This week for a special Faces of Kingston, I was pleased to chat with popular media personality, entertainer and all around good pet mom and rock ’n’ roll local MK Burnell. Let’s get right to it.
Morgan Y. Evans: How are you today? I am glad we are doing this because you are an interesting person. How long have you lived in Kingston?
MK Burnell: Thanks! I grew up in Connecticut before finding the Hudson Valley. I first started hanging out in Kingston back when BSP was still having weekly open mic nights, which was where I first started making friends and musical connections. It’s the best place I’ve ever lived.
You seem like a really busy person from taking care of funny animals to working as a music director at Radio Woodstock to performing live or interviewing people yourself.
I know a lot of us around here are in the same boat with working a full-time job and also having a lot of “extracurriculars.” I also DJ weddings sometimes. Most Kingstonites probably know me as the girl walking the big white fluffy dog pretty much daily.

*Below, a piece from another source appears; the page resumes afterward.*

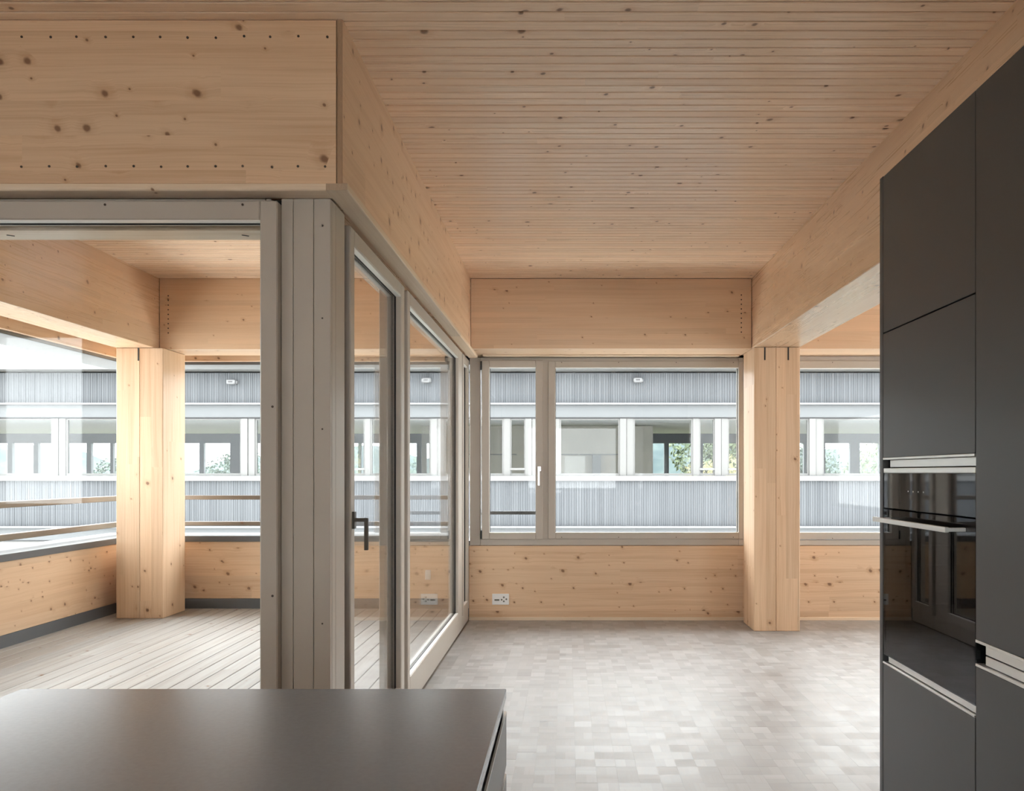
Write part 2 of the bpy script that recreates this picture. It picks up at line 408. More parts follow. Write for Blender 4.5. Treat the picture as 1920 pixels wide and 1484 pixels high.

Coolest moment with Radio Woodstock?
Mountain Jam 2016 jumps out, when the Avett Brothers’ set got cancelled due to a tornado warning, so they came up into our broadcast area and played impromptu songs on air. Those harmonies and the lyrics of “Smithsonian” being sung five feet from my face an hour before the end of the festival was extremely cathartic and I was just sitting there with tears running down my cheeks.
I love that. I am hoping to make the Shannon and the Clams show tonight at BSP. Do you have a memory of the first concert you saw in our area?
Oh, I completely do! This was shortly after I moved to the Hudson Valley. I got set up on a blind date, who invited me to Snug Harbor to see a band. The band was Snowbear, and my mind was absolutely blown. I’d never seen a local band get a crowd dancing so hard, you know? I didn’t even know that was a thing that happened outside of, like, Of Montreal concerts. My old band Locofreeq was a direct attempt to fulfill the fantasy of being that band, turning people on like that. Oh, and we’re playing with Snowbear Nov. 2 at Snugs! Locofreeq technically doesn’t exist anymore so this is a rare chance to see both bands together, maybe the last chance.
But yeah, that one night really started my love affair with the Hudson Valley music scene and made me want to not only be a part of it musically, but also use my role at WDST (once I started working there) to give local bands airtime.
What are some of your favorite things to do in Kingston? I think I saw you for maybe five seconds this O+ but honestly the whole weekend is a blur.
O+ is always a blur! A wonderful blur. I obviously love seeing music at BSP, the Anchor, Tubby’s, Rough Draft, wherever. I’m such an old lady though. I just love walking my dogs. Dog owners will relate — when you move to a new neighborhood, you get to know it by walking your dog, and when I moved to Green Street and started finding places to walk around uptown I just fell in love with it. The architecture, the variety. Walking around Kingston just makes my heart happy, you know?
Is it safe to ask about … um, Uncledad? I am also a fan of the term Bruncle in these horrible MAGA times we live in. I didn’t know you play fiddle! “Whiskey In My Coffee” is a bop.
So I usually describe Uncledad as my “weird girl band.” It’s myself and my friends Jenny, Rixey and Colleen. We all play multiple instruments, all write songs and take turns singing lead. It started when Jenny and I started talking at this full moon party about how it would be fun to start a casual jam session type thing, and Colleen and Rixey were interested too and it just became Uncledad. I just wanted an excuse to practice my fiddle more and now we have like 15 songs.
You meet and talk to a variety of people. Do you feel like people generally have a more positive or negative view of how things are going in Kingston these days? What would you like to see happen here?
It’s really a mix, isn’t it? A lot of the out-of-towners I talk to — bands who are touring through the area, people visiting for the weekend — are so enthusiastic about Kingston, but for those of us who live here there’s a certain amount of anxiety because most of us don’t make that much money and there’s a very real danger of getting priced out of this community we’ve helped rejuvenate.
I was lucky enough to be able to buy my very modest house which is affordable between my boyfriend and I, but a lot of my friends who would love to own a house in Kingston are beaten to the punch or outbid on the starter homes or fixer-uppers by wealthy investors snapping up entire blocks to turn into AirBnBs or expensive rentals. But that’s the pattern — a run-down community gets inhabited by young, ambitious, low-income people who make it “cool” by bringing in music and art, the wider world discovers it, property values increase. So many of us are against the Kingstonian project — we see it as a cold-blooded move to further gentrify the Stockade district and cater to the influx of high-income Brooklyn transplants while intentionally pushing out the folks who already live here.
So I guess my answer is less what I would like to see happen, and more what I wouldn’t like to see. Hope that counts!